Dingerman special B or Weyermann special W are the darkest caramel/crystal malts
 
Last edited:
Just found this recipe on the interweb which apparently has a good nutty flavour and wondered if anyone could suggest what the "Special Roast" is as I can't find it at my local suppliers?

  • 75% British Pale
  • 7.5% Victory
  • 5% Crystal 60
  • 5% Crystal 30
  • 5% Special Roast
  • 2.5% Roasted Barley
  • Hops: E.K. Goldings or similar (e.g. Fuggles)
  • Yeast: Something British, like WLP002 or WLP005 (if you want to go a little dryer)
I used 9.1% brown malt and 2.1% chocolate malt in mine, no roasted barley or special roast.
 
Just found this recipe on the interweb which apparently has a good nutty flavour and wondered if anyone could suggest what the "Special Roast" is as I can't find it at my local suppliers?

It's a malt made by Briess. I actually have a few kg still knocking around at home (got it as cheap as chips when Full Pint were closing down a couple of years ago, it's still as good now as it was back then!).
When I was looking it up to learn what to use it for, there didn't really seem to be a specific substitute for it around. It is described as being a lot like biscuit or victory malt, but more intense.
The pale ale type beers that I have used it in have turned out extremely malty when I've used it between 5-10% - to the extent that I would even compare it favourably to the addition that melanoiden malt brings to a beer.

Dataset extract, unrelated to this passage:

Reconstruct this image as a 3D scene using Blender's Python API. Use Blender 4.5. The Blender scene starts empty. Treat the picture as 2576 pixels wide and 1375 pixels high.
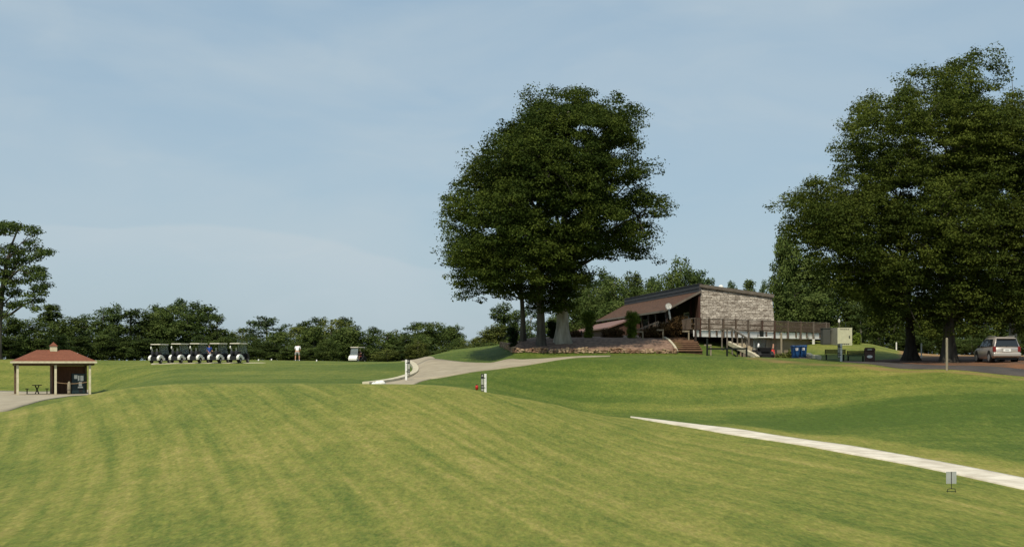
import bpy, bmesh, math, random
import numpy as np
from mathutils import Vector, Matrix
R = math.radians
rng = np.random.default_rng(7)
random.seed(7)
scene = bpy.context.scene
COL = scene.collection
F = 3700.0      # focal length in reference pixels (picture 2576 wide)
CX, HY, CZ = 1288.0, 915.0, 5.0   # principal column, horizon row, eye height

def at(px, py, d):
    return Vector(((px-CX)/F*d, d, CZ+(HY-py)/F*d))

# ------------------------------------------------------------------ terrain table
DK = [30,45,60,70,78,84,90,97,105,112,115,120,127,135,145,155,170]
TAB = {
 -300:[1390,1225,1125,1080,1060,1066,1058,1038,1018,1006,1002,997,993,968,935,908,906],
 0:[1390,1220,1110,1058,1036,1047,1040,1023,1008,1000,998,995,991,966,928,904,903],
 100:[1390,1215,1100,1045,1021,1034,1030,1018,1006,1000,998,995,991,966,928,904,903],
 175:[1390,1210,1090,1030,1004,1018,1017,1010,1003,999,997,995,991,967,930,905,904],
 235:[1390,1207,1082,1020,990,1003,1006,1003,999,996,995,993,989,970,935,907,905],
 320:[1390,1203,1075,1008,976,987,988,984,978,974,972,968,960,938,919,909,906],
 450:[1390,1198,1066,1000,966,975,971,962,952,945,942,937,929,921,913,908,905],
 650:[1390,1195,1063,998,965,974,968,958,948,940,937,932,925,918,911,906,905],
 900:[1390,1194,1062,997,965,974,966,956,944,935,931,926,919,912,909,909,912],
 1030:[1390,1195,1063,998,966,975,966,956,944,934,929,921,912,906,910,913,915],
 1090:[1392,1197,1065,1000,968,978,967,953,934,917,910,900,894,892,898,905,910],
 1150:[1392,1200,1069,1004,973,983,969,947,928,915,910,898,885,878,884,895,905],
 1230:[1394,1205,1077,1014,987,995,975,943,925,912,908,893,878,870,876,890,905],
 1290:[1395,1209,1085,1025,998,1007,988,949,918,897,889,874,864,861,866,880,900],
 1310:[1396,1210,1087,1027,1001,1010,991,950,917,895,871,857,857,858,864,879,900],
 1364:[1397,1213,1093,1037,1011,1020,1000,955,912,894,873,854,848,852,860,877,900],
 1471:[1399,1218,1106,1052,1030,1038,1015,958,902,893,873,854,848,850,853,862,880],
 1600:[1400,1224,1119,1070,1053,1043,1010,950,900,893,873,854,848,843,843,846,870],
 1700:[1400,1228,1124,1080,1060,1040,1008,948,899,893,873,854,848,843,843,848,870],
 1794:[1400,1225,1124,1081,1061,1035,1000,945,897.5,894,888,870,850,846,846,850,870],
 1835:[1400,1225,1125,1084,1060,1031,995,941,897,895,892,882,858,852,850,852,870],
 1890:[1400,1224,1126,1087,1059,1027,989,937,897.5,911,913,913,912,910,890,874,875],
 1960:[1399,1223,1124,1090,1055,1020,980,930,899.5,907,908,907,905,890,875,866,870],
 2042:[1398,1221,1121,1089,1049,1011,970,923,902,900,895,883,869,860,858,862,872],
 2172:[1395,1218,1122,1075,1026,988,952,915,909,900,894,882,869,863,866,872,880],
 2273:[1392,1216,1122,1060,1007,973,942,920,909,902,899,893,886,883,884,886,890],
 2382:[1390,1217,1120,1049,995,961,932,919,908,902,900,898,894,892,892,893,895],
 2576:[1392,1226,1116,1040,985,960,937,911,906,902,900,898,896,894,893,893,895],
 2900:[1400,1238,1112,1030,990,972,945,920,910,904,902,899,897,895,894,894,896],
}
def pchip(x, y, xq):
    x=np.asarray(x,float); y=np.asarray(y,float); h=np.diff(x); dl=np.diff(y)/h
    m=np.zeros_like(y); m[0]=dl[0]; m[-1]=dl[-1]
    for i in range(1,len(x)-1):
        if dl[i-1]*dl[i]>0:
            w1=2*h[i]+h[i-1]; w2=h[i]+2*h[i-1]
            m[i]=(w1+w2)/(w1/dl[i-1]+w2/dl[i])
    i=np.clip(np.searchsorted(x,xq)-1,0,len(h)-1); t=(xq-x[i])/h[i]
    return ((2*t**3-3*t**2+1)*y[i]+(t**3-2*t**2+t)*h[i]*m[i]+(-2*t**3+3*t**2)*y[i+1]+(t**3-t**2)*h[i]*m[i+1])
PXG = np.arange(-300, 2901, 10.0)
DG = np.concatenate([np.arange(-60,180,0.5), np.arange(180,400,5.0), np.arange(400,3001,50.0)])
def build_table():
    keys = sorted(TAB)
    dk = np.array(DK,float)
    zc = np.array([[CZ+(HY-y)/F*d for y,d in zip(TAB[k],DK)] for k in keys])
    zz = np.array([pchip(keys, zc[:,j], PXG) for j in range(len(DK))])     # (nd, npx)
    dall = np.concatenate([[-60,0,10,20], dk, [210,300,600,3000]])
    out = np.zeros((len(PXG), len(DG)))
    for i in range(len(PXG)):
        col = np.concatenate([[3.6,3.3,2.7,1.85], zz[:,i], [5.0,4.6,4.0,3.0]])
        out[i] = pchip(dall, col, DG)
    return out
ZT = build_table()
# the cart path lies on an even bench across the slope: rows of its two edges in the picture
PU=[(1586,1049.2),(1684,1057.9),(1783,1071.4),(1882,1086.1),(1981,1101.2),(2065,1111.2),(2164,1126.7),(2263,1141.6),(2363,1162.4),(2462,1184.2),(2576,1203)]
PL=[(1586,1049.8),(1684,1064.9),(1783,1084.1),(1882,1099.6),(1981,1115.5),(2065,1126.7),(2164,1146.6),(2263,1164.9),(2363,1184.3),(2462,1207),(2576,1231)]
def bench():
    px=np.array([a for a,_ in PU],float); yc=(np.array([b for _,b in PU])+np.array([b for _,b in PL]))/2
    cy=np.polyfit((px-2080)/500,yc,3); h=2.92+(px-1586)/990*.86            # eye height above the path grows evenly to the right
    for i,p in enumerate(PXG):
        if p<1400: continue
        q=min(max(p,1586),2600); y=np.polyval(cy,(q-2080)/500); hh=2.92+(q-1586)/990*.86; dc=hh*F/(y-HY)
        col=ZT[i]; dl=(CZ-hh)-np.interp(dc,DG,col); fade=1 if p>=1586 else max(0,1-(1586-p)/180)
        col+=dl*fade*np.exp(-((DG-dc)/6.5)**2)
bench()
def ground_z(x, y):
    x=np.asarray(x,float); y=np.asarray(y,float)
    px = np.clip(CX+F*x/np.maximum(y,6.0), -300, 2899.9)
    d = np.clip(y,-59.9,2999)
    u=(px+300)/10; i=np.floor(u).astype(int); fu=u-i
    j=np.clip(np.searchsorted(DG,d)-1,0,len(DG)-2); fd=(d-DG[j])/(DG[j+1]-DG[j])
    z=(ZT[i,j]*(1-fu)+ZT[i+1,j]*fu)*(1-fd)+(ZT[i,j+1]*(1-fu)+ZT[i+1,j+1]*fu)*fd
    # broad, gentle unevenness of real turf
    z = z + 0.012*np.sin(x*0.31+1.3*np.sin(y*0.11))*np.sin(y*0.23+0.7)*np.clip(y/60,0,1)*np.clip((400-y)/100,0,1)
    return z
def gz(x,y): return float(ground_z(x,y))
def on(px, d):
    x=(px-CX)/F*d
    return Vector((x, d, gz(x,d)))

def hit(px, py, d0=30, d1=300):
    """distance at which the ground first shows at this row of this column"""
    d=np.arange(d0,d1,.05); z=ground_z((px-CX)/F*d,d); row=HY-(z-CZ)/d*F
    k=np.nonzero(row<=py)[0]; return float(d[k[0]]) if len(k) else d1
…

From my experience, I would sub it with a little bit of melanoiden type malt, and the rest with something like Gladfield supernova. Given that you've already got a million malts in the grain bill, I'd just do a direct sub for supernova or something equally as malty
 
Just started supping the NBA and its a very tasty drop on a winters night, little or no nuttyness to be honest but is well balanced IMO. It came out at 3.6% due to the FG being stubborn and couldn't get it below 1016 after an OG of 1043 (even after turning up the temp to 22c from 20c and giving it a stir. I also made a starter as the yeast was just out of date, maybe that's why it was stubborn?.) But anyway a really good quaffer.